Butterfield writes like a woman who knows how to read a text and how to articulate her thoughts (like an excellent professor, I suppose). This is one that I’ll return to over the years, I’m sure, and it’s one that I bullied a few friends into buying because it is just that good. In fact, my copy is currently loaned out, so I wasn’t able to photograph it for this post.


Peace Like a River, by Leif Enger

Peace Like a River, by Leif Enger | Little Book, Big Story

This book is a beautiful blend of fiction and theology, recommended to me by many friends who said, “You like Gilead and Hannah Coulter? [I most certainly do.] Then you’ll love Peace Like a River.” They were right, my friends.
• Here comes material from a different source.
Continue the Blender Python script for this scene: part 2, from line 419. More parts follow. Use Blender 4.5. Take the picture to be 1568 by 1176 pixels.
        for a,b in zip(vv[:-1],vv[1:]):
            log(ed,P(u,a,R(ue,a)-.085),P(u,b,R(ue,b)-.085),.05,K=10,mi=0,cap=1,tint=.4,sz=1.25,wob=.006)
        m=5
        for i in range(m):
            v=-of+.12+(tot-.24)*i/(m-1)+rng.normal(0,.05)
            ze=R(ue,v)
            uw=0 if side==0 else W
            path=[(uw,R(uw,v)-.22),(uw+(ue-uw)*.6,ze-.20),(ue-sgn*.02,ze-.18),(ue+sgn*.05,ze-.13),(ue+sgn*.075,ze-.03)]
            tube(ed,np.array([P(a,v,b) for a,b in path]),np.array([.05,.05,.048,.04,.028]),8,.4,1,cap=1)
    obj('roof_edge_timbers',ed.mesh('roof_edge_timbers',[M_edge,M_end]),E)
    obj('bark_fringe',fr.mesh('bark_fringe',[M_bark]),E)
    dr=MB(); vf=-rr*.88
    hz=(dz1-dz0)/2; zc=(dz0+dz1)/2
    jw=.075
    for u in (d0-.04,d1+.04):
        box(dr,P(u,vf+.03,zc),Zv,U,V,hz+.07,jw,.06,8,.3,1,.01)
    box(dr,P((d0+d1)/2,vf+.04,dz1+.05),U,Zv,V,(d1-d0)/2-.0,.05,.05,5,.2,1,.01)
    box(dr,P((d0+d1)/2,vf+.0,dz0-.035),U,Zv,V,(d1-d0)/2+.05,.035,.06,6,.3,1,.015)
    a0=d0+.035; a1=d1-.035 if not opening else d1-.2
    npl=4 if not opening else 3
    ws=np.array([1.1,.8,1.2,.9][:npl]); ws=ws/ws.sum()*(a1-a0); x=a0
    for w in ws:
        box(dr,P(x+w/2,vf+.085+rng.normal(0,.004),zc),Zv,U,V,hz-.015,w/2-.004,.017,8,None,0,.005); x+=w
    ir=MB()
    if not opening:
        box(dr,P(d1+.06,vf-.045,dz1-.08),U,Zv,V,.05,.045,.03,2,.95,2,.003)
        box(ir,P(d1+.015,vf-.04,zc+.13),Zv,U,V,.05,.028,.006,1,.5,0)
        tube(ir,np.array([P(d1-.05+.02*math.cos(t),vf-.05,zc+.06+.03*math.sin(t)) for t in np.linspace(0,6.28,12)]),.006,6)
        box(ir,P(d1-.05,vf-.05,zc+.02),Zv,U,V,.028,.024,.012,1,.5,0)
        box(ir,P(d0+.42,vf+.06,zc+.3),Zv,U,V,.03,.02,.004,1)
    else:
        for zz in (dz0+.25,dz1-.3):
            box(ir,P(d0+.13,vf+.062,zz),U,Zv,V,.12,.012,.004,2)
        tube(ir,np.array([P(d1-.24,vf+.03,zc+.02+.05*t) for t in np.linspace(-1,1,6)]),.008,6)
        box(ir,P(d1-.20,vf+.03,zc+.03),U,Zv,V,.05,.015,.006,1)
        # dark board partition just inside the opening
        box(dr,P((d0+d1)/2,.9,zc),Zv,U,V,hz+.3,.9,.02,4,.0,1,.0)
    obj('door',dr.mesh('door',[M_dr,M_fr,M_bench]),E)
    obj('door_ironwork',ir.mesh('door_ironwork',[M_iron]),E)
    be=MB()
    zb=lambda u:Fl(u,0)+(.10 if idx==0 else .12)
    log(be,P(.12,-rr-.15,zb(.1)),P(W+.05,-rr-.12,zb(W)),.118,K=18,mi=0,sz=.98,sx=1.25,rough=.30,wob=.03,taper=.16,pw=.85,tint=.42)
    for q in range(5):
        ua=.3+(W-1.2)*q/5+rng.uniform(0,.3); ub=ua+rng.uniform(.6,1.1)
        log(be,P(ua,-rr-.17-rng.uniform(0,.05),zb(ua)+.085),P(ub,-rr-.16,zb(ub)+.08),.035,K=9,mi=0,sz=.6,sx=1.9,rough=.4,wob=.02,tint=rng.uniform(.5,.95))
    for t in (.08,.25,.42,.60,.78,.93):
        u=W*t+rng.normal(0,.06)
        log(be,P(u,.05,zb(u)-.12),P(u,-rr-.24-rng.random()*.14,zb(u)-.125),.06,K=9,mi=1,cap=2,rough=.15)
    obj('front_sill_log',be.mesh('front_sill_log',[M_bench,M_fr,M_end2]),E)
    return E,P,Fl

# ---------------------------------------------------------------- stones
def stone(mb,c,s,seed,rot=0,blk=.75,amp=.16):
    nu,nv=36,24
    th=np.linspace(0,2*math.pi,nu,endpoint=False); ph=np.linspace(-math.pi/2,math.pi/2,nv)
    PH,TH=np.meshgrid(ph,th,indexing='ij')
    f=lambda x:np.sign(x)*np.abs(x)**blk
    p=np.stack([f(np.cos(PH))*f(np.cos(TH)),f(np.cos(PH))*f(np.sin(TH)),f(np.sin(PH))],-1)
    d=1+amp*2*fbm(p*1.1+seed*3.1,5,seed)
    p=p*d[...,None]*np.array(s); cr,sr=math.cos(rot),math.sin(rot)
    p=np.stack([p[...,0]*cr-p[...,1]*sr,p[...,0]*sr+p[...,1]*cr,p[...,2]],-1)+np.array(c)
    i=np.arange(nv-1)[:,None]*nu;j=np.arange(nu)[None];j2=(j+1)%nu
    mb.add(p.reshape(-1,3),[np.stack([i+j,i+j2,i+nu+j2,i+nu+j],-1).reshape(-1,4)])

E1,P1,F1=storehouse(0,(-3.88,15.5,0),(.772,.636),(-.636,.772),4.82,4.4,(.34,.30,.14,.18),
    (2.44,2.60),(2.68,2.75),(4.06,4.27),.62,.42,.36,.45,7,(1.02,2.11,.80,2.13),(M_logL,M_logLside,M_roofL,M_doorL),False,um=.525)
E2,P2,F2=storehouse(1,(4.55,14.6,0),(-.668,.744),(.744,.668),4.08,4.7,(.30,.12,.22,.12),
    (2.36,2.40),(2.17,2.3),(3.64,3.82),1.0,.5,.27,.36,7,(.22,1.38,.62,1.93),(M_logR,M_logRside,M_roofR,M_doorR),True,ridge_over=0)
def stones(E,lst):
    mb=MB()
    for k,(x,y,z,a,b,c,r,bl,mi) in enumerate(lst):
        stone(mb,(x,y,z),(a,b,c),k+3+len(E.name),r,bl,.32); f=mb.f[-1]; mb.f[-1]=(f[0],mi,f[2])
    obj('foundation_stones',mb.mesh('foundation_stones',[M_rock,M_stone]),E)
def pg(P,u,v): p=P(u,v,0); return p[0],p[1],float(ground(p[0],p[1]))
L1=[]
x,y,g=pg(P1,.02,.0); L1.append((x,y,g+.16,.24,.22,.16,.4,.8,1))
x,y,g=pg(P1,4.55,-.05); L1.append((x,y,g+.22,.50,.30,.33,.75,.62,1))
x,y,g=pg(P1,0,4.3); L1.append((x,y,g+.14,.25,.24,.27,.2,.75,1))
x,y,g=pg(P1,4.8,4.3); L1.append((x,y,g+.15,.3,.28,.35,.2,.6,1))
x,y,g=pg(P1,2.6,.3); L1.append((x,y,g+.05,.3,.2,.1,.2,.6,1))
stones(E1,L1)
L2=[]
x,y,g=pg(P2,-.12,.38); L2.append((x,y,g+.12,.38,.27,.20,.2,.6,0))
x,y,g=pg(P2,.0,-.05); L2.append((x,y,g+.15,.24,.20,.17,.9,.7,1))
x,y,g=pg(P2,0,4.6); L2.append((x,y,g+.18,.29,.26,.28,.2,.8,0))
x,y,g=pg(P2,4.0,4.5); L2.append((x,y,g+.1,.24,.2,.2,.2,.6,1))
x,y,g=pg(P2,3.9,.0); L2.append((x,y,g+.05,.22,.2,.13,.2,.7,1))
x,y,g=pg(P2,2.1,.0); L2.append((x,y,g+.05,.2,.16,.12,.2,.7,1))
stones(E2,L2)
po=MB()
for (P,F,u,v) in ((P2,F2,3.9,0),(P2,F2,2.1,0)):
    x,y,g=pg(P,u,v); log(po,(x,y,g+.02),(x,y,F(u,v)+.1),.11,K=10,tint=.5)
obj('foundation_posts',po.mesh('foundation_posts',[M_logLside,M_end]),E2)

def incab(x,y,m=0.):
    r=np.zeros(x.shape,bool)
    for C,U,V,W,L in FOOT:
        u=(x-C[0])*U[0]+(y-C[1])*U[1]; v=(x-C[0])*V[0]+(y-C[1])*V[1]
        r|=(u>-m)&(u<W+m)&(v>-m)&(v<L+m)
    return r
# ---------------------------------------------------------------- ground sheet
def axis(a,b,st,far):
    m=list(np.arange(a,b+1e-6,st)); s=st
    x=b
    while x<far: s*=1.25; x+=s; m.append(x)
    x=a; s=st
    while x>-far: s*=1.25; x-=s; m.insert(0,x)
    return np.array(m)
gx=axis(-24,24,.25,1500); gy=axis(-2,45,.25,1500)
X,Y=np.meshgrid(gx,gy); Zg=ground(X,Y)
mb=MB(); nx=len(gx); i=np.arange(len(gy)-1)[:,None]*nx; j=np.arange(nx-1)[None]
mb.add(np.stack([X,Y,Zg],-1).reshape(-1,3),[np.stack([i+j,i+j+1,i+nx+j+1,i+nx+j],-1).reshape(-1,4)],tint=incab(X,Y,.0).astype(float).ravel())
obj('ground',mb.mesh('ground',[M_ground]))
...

So right.


The Things of Earth, by Joe Rigney

The Things of Earth, by Joe Rigney | Little Book, Big Story

I loved everything about this book. I loved Rigney’s examination of how we can glorify God through enjoying his gifts, and I loved his writing style. I found myself wishing that more authors wrote about theology with the obvious joy and delight of Joe Rigney and was sorry to see this book end.


Caught Up in a Story, by Sarah Clarkson

Caught Up in a Story, by Sarah Clarkson | Little Book, Big Story

Sarah Clarkson looks at childhood as a story, with an exposition, rising action, crisis, falling action and denouement.  This is a skinny book, but it gave me much to think about—and many books to buy. Each chapter closes with a list of books suited to that particular stage of childhood, so I can thank Clarkson for introducing me to some lovely new books and to renewing my interest in Hannah Coulter and The Wind in the Willows.


Our Mutual Friendby Charles Dickens

Our Mutual Friend, by Charles Dickens | Little Book, Big Story

I knew nothing about this book when I picked it up, only that it was by Dickens and I was in the mood for Dickens. But oh, my goodness! The twists in this plot, the subtle shades of the characters, the way Dickens gives us only the details we need when we need them—the man was such a master that even his lesser known books are incredible feats of storytelling. I won’t tell you more: I don’t want to rob you of the pleasure of discovering the story for yourself. But I will warn you not to watch the mini-series or even glance at its summary until you have finished Our Mutual Friend. There are some aspects of the plot that cannot be translated onto the screen.


Walking on Water, by Madeleine L’Engle

Walking on Water: Reflections on Faith and Art, by Madeleine L'Engle | Little Book, Big Story

I re-read Walking on Water every few years. L’Engle’s “Reflections on Faith and Art” are lovely—loosely organized and sure to reignite certain fires in me that need periodic feeding. Her words on children’s literature and on her life as a writer have shaped the way I view the call and craft of writing. This is a beautiful book, and because I read it when I was young, I sit here now, writing passionately for you about children’s books.